Il silenzio italiano sulla prima impalcatura del Recovery Plan da presentare entro gennaio per ottenere i 209 miliardi di fondi europei comincia a preoccupare anche Bruxelles. La fiducia che il governo di Roma rispetti la road map inizia a vacillare – scrive oggi Repubblica. Tanto che negli ultimi giorni nella Commissione europea si inizia a fare riferimento a un potenziale “caso Italia”, nel caso in cui il governo Conte non dovesse presentare con puntualità il piano nazionale.
L’allarme è iniziato a risuonare la scorsa settimana, quando alcuni dei Paesi dell’Unione – l’ultimo è stato la Francia – hanno depositato negli uffici della Commissione i loro progetti.

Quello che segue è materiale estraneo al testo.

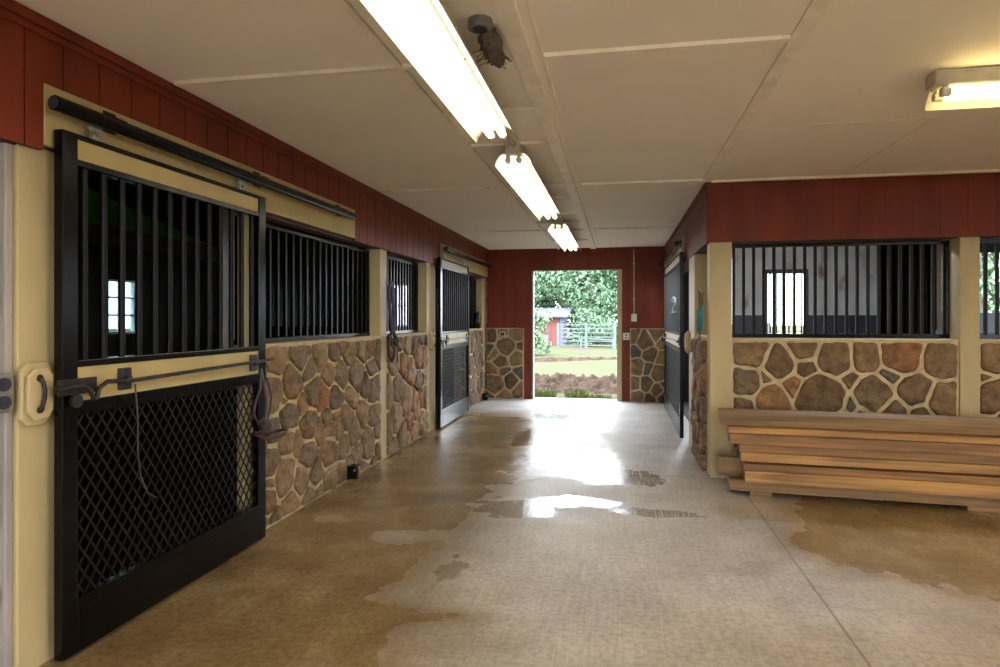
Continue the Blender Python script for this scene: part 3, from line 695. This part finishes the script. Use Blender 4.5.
# ---- outlet on the near left stones
o = thing('outlet_box', 'grey metal double outlet on the stones at the left picture edge', 'electrical outlet', (XL + .005, 2.012, 1.125), PI / 2)
MB().box(-.06, .062, -.035, 0, -.075, .075).build('cover_plate', 'grey_metal', o, .012)
for z in (-.034, .034): MB().prism([(.030 * math.cos(a * PI / 8), .026 * math.sin(a * PI / 8)) for a in range(16)], (.012, -.036, z), (1, 0, 0), (0, 0, 1), (0, -1, 0), .004).box(.002, .006, -.042, -.04, z - .008, z + .008).box(.018, .022, -.042, -.04, z - .008, z + .008).build('socket', 'stain_post', o)
# ---- floor guides
def guide(label, loc, rotz, s=1):
    t = thing('door_guide', label, 'door guide', loc, rotz)
    MB().box(-.05 * s, .05 * s, -.012, 0, .0, .12).box(-.05 * s, -.038 * s, -.09, -.012, .01, .12).box(-.05 * s, .05 * s, -.09, 0, .11, .122).build('bracket', 'black', t, .004)
    MB().tube([(.006, -.055, .01), (.006, -.055, .10)], .030, 16).build('roller', 'iron', t)
    MB().tube([(-.056 * s, -.07, .09), (-.035 * s, -.07, .09)], .01, 8).build('bolt', 'zinc', t)
    return t
guide('small black roller guide at the foot of the left stone wall', (XL + .045, 5.15, .03), PI / 2)
guide('small black roller guide on the floor at the far left corner post', (XL + .045, 10.62, .01), PI / 2)
guide('small black roller guide on the floor by the far right corner', (XR - .05, 10.78, .01), -PI / 2)

# ---- strap hanging from the first door's latch
def strap(pts, w, th, mb=None, mi=0):
    mb = mb or MB()
    mb.tube(pts, w, 8, mi, flat=th / w); return mb
x0 = XL + .085 + .07
tag(strap([(x0 - .005, 2.56, 1.11), (x0 + .005, 2.565, .95), (x0, 2.57, .8), (x0 + .003, 2.585, .68), (x0 + .01, 2.62, .60), (x0 + .02, 2.66, .565)], .0055, .003).build('lead_strap', 'leather'),
    'thin dark leather strap hanging from the latch of the nearest door', 'strap')
h = thing('halter', 'dark halter straps with a rusty ring hanging on the right edge of the nearest door', 'halter', (XL + .16, 3.585, 1.10))
MB().tube([(.05 + .085 * math.cos(a * PI / 12), .03 + .115 * math.sin(a * PI / 12), -.40 + .01 * math.sin(a * PI / 6)) for a in range(24)], .010, 8, closed=True).build('ring', 'rust', h)['label'] = 'rusty flat iron ring'
mb = MB()
strap([(0, .0, 0), (.015, .01, -.10), (.02, .03, -.2), (.015, .02, -.30), (.01, 0, -.36)], .013, .005, mb)
strap([(0, .0, -.0), (.02, -.04, -.12), (.02, -.08, -.17), (.01, -.10, -.26), (.02, -.06, -.33), (.02, .0, -.30)], .010, .005, mb)
strap([(.01, .05, -.06), (.02, .085, -.18), (.02, .07, -.27), (.02, .03, -.33), (.015, -.02, -.40), (.01, .02, -.44)], .009, .005, mb)
mb.build('strap', 'leather', h)
# ---- bridle on left post
h = thing('bridle', 'dark purple and brown bridle hanging on the cream post between two left grilles', 'bridle', (XL + .045, 6.08, 1.66))
MB().tube([(0, 0, .02), (.03, 0, .01), (.045, 0, .03)], .005).build('hook', 'iron', h)
mb = MB()
strap([(.03, -.04, -.02), (.035, -.05, .05), (.035, -.01, .09), (.035, .05, .07), (.035, .07, -.02), (.03, .08, -.15), (.03, .10, -.3)], .030, .013, mb)
strap([(.03, -.04, -.02), (.03, -.02, -.15), (.035, .02, -.28), (.03, .04, -.36)], .034, .013, mb)
strap([(.04, .0, .06), (.045, .02, -.05), (.045, .05, -.18), (.04, .06, -.32)], .030, .013, mb)
mb.build('headstall', 'navy', h)
mb = MB()
strap([(.03, .04, -.34), (.03, .12, -.37), (.03, .20, -.42), (.03, .14, -.48), (.03, .0, -.45), (.03, -.06, -.38), (.03, .04, -.34)], .022, .009, mb)
strap([(.03, .05, -.32), (.04, -.08, -.42), (.04, -.07, -.55), (.035, .03, -.60), (.035, .10, -.52), (.035, .07, -.40)], .015, .007, mb)
strap([(.03, .10, -.3), (.035, .15, -.42), (.03, .2, -.5), (.03, .2, -.62)], .014, .006, mb)
mb.build('reins', 'leather', h)
MB().tube([(.035 , .04 + .03 * math.cos(a * PI / 8), -.39 + .03 * math.sin(a * PI / 8)) for a in range(16)], .005, 6, closed=True).build('bit_ring', 'iron', h); h.scale = (1, 1, 1.15)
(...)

La paura è che l’esecutivo di Conte abbia ormai accumulato già un sensibile ritardo. I tempi, va detto, non sono scaduti. Il limite, però, non è lontano: entro la prima metà di gennaio l’impalcatura del piano dovrà essere pronta. Ci sono meno di due mesi a disposizione, non più di 45 giorni, se si considera la pausa natalizia.
Dopo le linee guida generali di settembre, i passi avanti sono stati pochi. La situazione è seguita da Bruxelles con una certa preoccupazione, soprattutto perché l’Italia è la prima beneficiaria dei 750 miliardi messi a disposizione dopo l’accordo del 21 luglio al Consiglio europeo. A Roma ne sono stati riservati 127 di prestiti e 81 a fondo perduto. Eppure la macchina che doveva sfruttare l’«occasione storica», come l’hanno definita diversi ministri, al momento sembra ingolfata.

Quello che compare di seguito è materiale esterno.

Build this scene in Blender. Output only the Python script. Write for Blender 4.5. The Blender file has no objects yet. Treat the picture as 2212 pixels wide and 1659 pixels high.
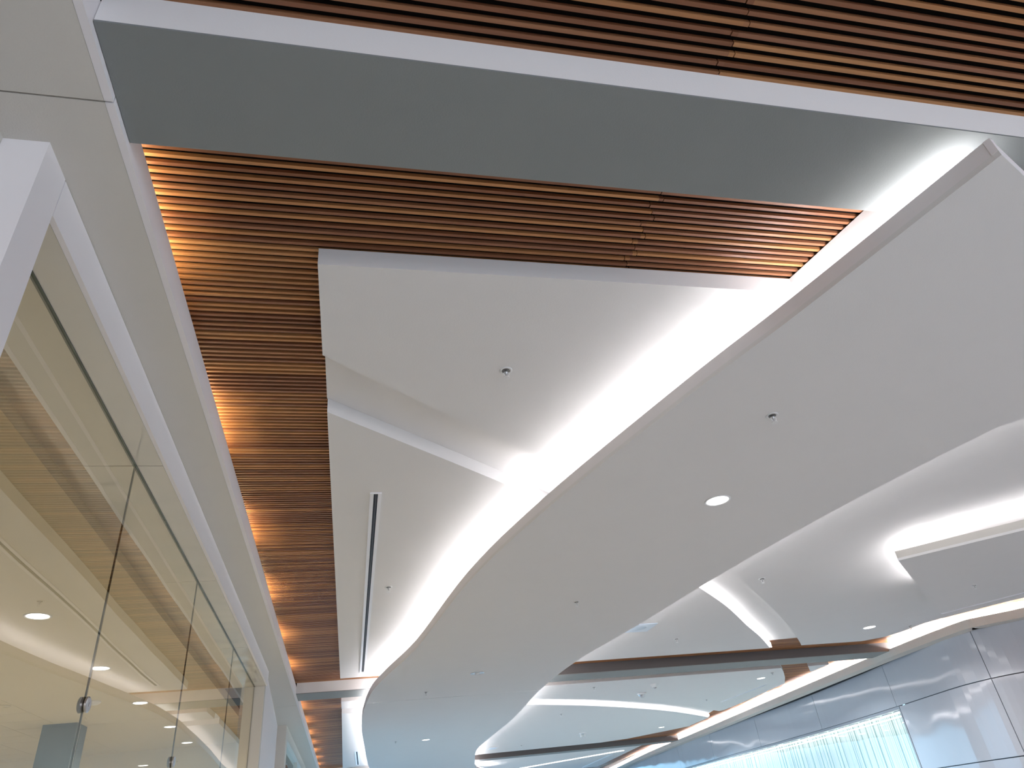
import bpy, bmesh, math, random
from mathutils import Vector, Matrix
random.seed(4)

# ------------------------------------------------------------------ camera, world, exposure
S = 2.4            # metres per unit of ceiling height above the camera
EYE = 1.6
SC = bpy.context.scene
C = SC.collection
cam_d = bpy.data.cameras.new('camera')
cam_d.sensor_width = 36.0
cam_d.lens = 1492.0 / 2212.0 * 36.0
cam_d.clip_start = 0.05
cam_d.clip_end = 300
cam = bpy.data.objects.new('camera', cam_d)
C.objects.link(cam)
RX = (0.97490062, -0.1976516, -0.10248235)
RY = (-0.02377726, -0.5501019, 0.83475897)
RZ = (-0.22136718, -0.81137028, -0.5409943)
m = Matrix(((RX[0], RY[0], RZ[0], 0), (RX[1], RY[1], RZ[1], 0), (RX[2], RY[2], RZ[2], EYE), (0, 0, 0, 1)))
cam.matrix_world = m
SC.camera = cam

w = bpy.data.worlds.new('daylight')
SC.world = w
w.use_nodes = True
bg = w.node_tree.nodes['Background']
wnt = w.node_tree
wtc = wnt.nodes.new('ShaderNodeTexCoord')
wsx = wnt.nodes.new('ShaderNodeSeparateXYZ')
wnt.links.new(wtc.outputs['Generated'], wsx.inputs[0])
wrp = wnt.nodes.new('ShaderNodeValToRGB')      # overcast white sky behind the camera, blue sky at the far end
wrp.color_ramp.elements[0].position = 0.0
wrp.color_ramp.elements[0].color = (3.1, 2.9, 3.0, 1)
wrp.color_ramp.elements[1].position = .6
wrp.color_ramp.elements[1].color = (1.0, 2.0, 2.9, 1)
wmr = wnt.nodes.new('ShaderNodeMapRange')
wmr.inputs['From Min'].default_value = -1
wnt.links.new(wsx.outputs['Y'], wmr.inputs['Value'])
wnt.links.new(wmr.outputs[0], wrp.inputs[0])
wnt.links.new(wrp.outputs[0], bg.inputs[0])
bg.inputs[1].default_value = 1.5

SC.view_settings.view_transform = 'Standard'
SC.view_settings.look = 'None'
SC.view_settings.gamma = 1
SC.view_settings.use_curve_mapping = False
SC.view_settings.exposure = -0.5
SC.cycles.max_bounces = 10
SC.cycles.diffuse_bounces = 5
SC.cycles.glossy_bounces = 4
SC.cycles.transparent_max_bounces = 12
SC.cycles.sample_clamp_indirect = 6.0

POWER = 0.8        # common factor for the downlights


def down_lamp(x, y, z, watts, size=0.22, col=(1, 0.97, 0.93), spread=150):
    l = bpy.data.lights.new('downlight_lamp', 'AREA')
    l.shape = 'DISK'
    l.size = size
    l.energy = watts * POWER
    l.color = col
    l.spread = math.radians(spread)
    o = bpy.data.objects.new('downlight_lamp', l)
    o.location = (x * S, y * S, EYE + z * S)
    C.objects.link(o)
    return o


# hall downlights: those seen in the ceiling, plus unseen ones added for floor bounce
for (x, y, z, e) in [(1.287, 2.11, .916, 120), (.835, 8.34, .916, 700), (3.936, 4.84, 1.03, 120), (4.083, 6.825, 1.03, 300),
                     (4.44, 10.42, 1.03, 300), (2.9, 0.1, 1.03, 50), (1.0, -1.6, 1.03, 40), (3.6, -1.6, 1.03, 60),
                     (2.5, 14.5, 1.03, 400), (.9, 11.6, 1.03, 600)]:
    down_lamp(x, y, z, e, col=(1, .975, .965) if y < 6 else (.80, .93, 1))
# shop downlights
for (x, y) in [(-1.17, 3.01), (-1.19, 3.93), (-1.22, 4.89), (-1.235, 5.86), (-2.3, 3.2), (-2.3, 4.6)]:
    down_lamp(x, y, .872, 110, col=(1, .93, .78))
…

Oltre i famosi 557 progetti di discutibile valore, inviati alla cabina di regia del ministro Enzo Amendola, non si è visto più nulla. Tutto è ammantato dalla segretezza intorno al lavoro di Palazzo Chigi. Nella manovra è stato inserito un articolo che prevede una task force, un supercommissario e due conti correnti per ricevere i fondi da Bruxelles. Ma per fare cosa ancora non si sa.

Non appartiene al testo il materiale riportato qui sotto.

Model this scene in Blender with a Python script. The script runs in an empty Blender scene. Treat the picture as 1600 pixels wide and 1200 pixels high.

I singoli ministeri fanno ancora a gara a intestarsi una quota di fondi anziché organizzare progetti in grado di ottenere il via libera della Commissione. E molti ministri puntano l’indice sulla scarsa collaborazione tra gli apparati dei due dicasteri chiave, quello degli Affari europei e quello dell’Economia.
Il problema, però, non è di poco conto. Il ritardo italiano può comportare lo slittamento dei finanziamenti a nostra disposizione. Il 10 per cento di anticipo previsto per il 2021 (quasi 20 miliardi) sarà effettivamente stanziato solo dopo il formale via libera europeo. L’esame, però, tra Commissione e Consiglio, richiede però almeno un paio di mesi. E il pericolo concreto dunque è che i soldi arrivino alla fine del 2021.
Se a questo si somma l’orientamento di non ricorrere al Mes, le conseguenze potrebbero essere disastrose. Senza fondi la possibilità di intercettare la ripresa e di facilitare il rimbalzo del Pil verrebbe vanificata. Del resto la legge di bilancio appena presentata in Parlamento si appoggia su una gamba che in questo modo non esiste. Al di là di sussidi e sostegni, la parte degli investimenti è stata delegata al Recovery Fund.
Fino all’approvazione finale del “Next Generation Eu”, che ancora non è stata formalizzata per l’opposizione di Ungheria e Polonia sul vincolo dello stato di diritto, nessuno può escludere neanche l’opposizione dei “frugali” del nord. Che, davanti a un eventuale ritardo italiano, potrebbero riaccendere la miccia delle tensioni di luglio.
Anche perché – spiega Repubblica – il clima intorno al nostro governo a Bruxelles è cambiato. La vittoria di Joe Biden negli Stati Uniti e l’arretramento del consenso sovranista in Italia rendono il governo di Roma meno imprescindibile. Nella maggioranza c’è una certa agitazione, soprattutto dopo le uscite di Di Maio e Sassoli sul Mes. Si fa strada l’ipotesi di una apertura a Silvio Berlusconi, che potrebbe scombinare le carte.
Ormai in pochi escludono un incidente in grado di dare il via a una nuova fase. E se l’incidente fosse il ritardo sul Recovery Fund, allora Conte sarebbe da mandare a casa, come lui stesso aveva detto. In quel caso la pedina Mario Draghi potrebbe tornare sulla scacchiera di Palazzo Chigi.